No início da Ordem Cisterciense, os monges, sob a direção de Santo Estêvão Harding, adotaram uma seleção de peças do canto gregoriano como forma de louvar a Deus durante a liturgia. No entanto, com o tempo, percebendo a necessidade de uma abordagem musical mais autêntica e precisa, em harmonia com os princípios que permeavam sua vida monástica, decidiram buscar os códices que contivessem os hinos originais citados pela Regra de São Bento. Não os encontrando de maneira que julgassem satisfatórios, todavia, empenharam-se logo em reformar o repertório à luz dos elementos da sobriedade, equilíbrio e ênfase na Palavra de Deus. Nessa reforma, São Bernardo de Claraval, um dos principais líderes cistercienses e teólogos do seu tempo, desempenhou um papel fundamental.
Os métodos musicais cistercienses trouxeram um estilo distintivo ao canto litúrgico, caracterizado por melodias suaves, linhas melódicas fluidas e uma ênfase na clareza, na pureza vocálica e na inteligibilidade do texto.
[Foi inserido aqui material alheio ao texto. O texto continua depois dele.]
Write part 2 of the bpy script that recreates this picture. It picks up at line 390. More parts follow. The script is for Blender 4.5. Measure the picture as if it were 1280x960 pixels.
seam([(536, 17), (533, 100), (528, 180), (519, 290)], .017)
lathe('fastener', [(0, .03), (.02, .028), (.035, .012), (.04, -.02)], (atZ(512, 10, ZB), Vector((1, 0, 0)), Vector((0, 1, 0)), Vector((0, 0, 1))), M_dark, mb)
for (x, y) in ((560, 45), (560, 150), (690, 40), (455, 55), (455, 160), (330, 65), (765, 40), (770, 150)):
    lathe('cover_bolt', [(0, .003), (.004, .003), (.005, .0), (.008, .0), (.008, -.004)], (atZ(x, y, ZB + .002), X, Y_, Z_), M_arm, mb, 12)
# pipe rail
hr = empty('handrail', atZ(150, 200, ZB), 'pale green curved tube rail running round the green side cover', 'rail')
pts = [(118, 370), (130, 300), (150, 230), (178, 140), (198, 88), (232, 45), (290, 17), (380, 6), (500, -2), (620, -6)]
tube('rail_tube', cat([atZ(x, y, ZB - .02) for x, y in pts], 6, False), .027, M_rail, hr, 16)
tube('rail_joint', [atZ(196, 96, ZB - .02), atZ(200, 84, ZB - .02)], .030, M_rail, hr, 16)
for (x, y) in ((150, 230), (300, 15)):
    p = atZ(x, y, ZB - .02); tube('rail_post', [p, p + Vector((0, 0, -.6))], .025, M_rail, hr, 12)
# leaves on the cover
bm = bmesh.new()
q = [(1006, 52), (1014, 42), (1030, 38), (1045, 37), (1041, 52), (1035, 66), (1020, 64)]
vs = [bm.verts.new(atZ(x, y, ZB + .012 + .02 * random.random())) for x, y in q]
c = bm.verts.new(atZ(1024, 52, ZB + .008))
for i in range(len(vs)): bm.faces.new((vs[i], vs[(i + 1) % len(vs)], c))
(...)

Dessa forma, o canto cisterciense tornou-se conhecido por sua beleza simples e meditativa, refletindo a espiritualidade contemplativa e austera da Ordem.
Ao longo dos séculos, o Canto Cisterciense continuou a ser cultivado e transmitido nos mosteiros, através de cópias manuscritas. Com o surgimento e a propagação das imprensas, entretanto, sobretudo a partir do século XIX, os livros passaram a ser publicados pela Tipografia de Westmalle. Hoje, embora tenha passado por algumas adaptações e atualizações, o canto preservou sua essência de expressar a Palavra de Deus com clareza, elegância e simplicidade, sendo difundido na Ordem como parte de seu patrimônio histórico, artístico e espiritual.